I agree that a full linux distro compile as a matter of practice is a waste of time. But, doing it a few times is good if you want to understand your tools.

I don’t believe that top tier engineers just skip learning things because they might turn out to be dead-ends or incorporated into tools by someone else; in my experience they tend to be extremely interested in things that seem like minutiae to others when working on the bleeding edge, often implementing their own systems just to more fully understand the problem space.
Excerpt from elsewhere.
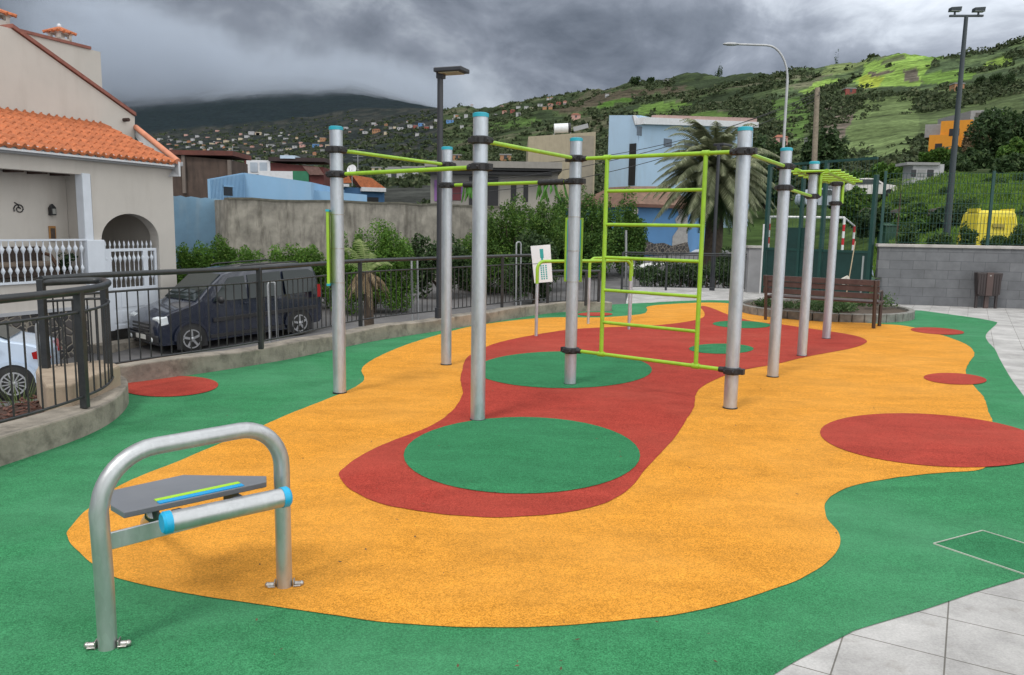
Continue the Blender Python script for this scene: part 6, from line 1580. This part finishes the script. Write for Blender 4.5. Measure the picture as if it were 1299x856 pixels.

If it’s a day job for someone and they are not ambitious, fine. But we are at hacker news. I would bet 99%+ of top tier software talent could tell you practical experience with ralph loops this year, or a homegrown variety, simply because they are an attempt to solve a very real engineering problem (early exit, shitty code/incorrect responses, poor context window length and capacity), and top tier software people expect more control of their engineering environment, and success using their tools than they’d get by just saying ‘meh, whatever, I don’t get this and I’ll just wait it out.’

roughly 2 days ago | parent | prev [-]

This one’s been particularly hard to sit out because the executive and managerial class are absolutely mainlining this stuff and pushing it hard on the rest of the organization, and so whether or not I want to keep up, I need to, because my job is to actually make stuff work and this stuff is a borderline existential risk to the quality of the systems I’m responsible for and rely on.

hnfong 2 days ago | parent [-]

Thus, in the situation you described, "someone else will tell you first" is your boss.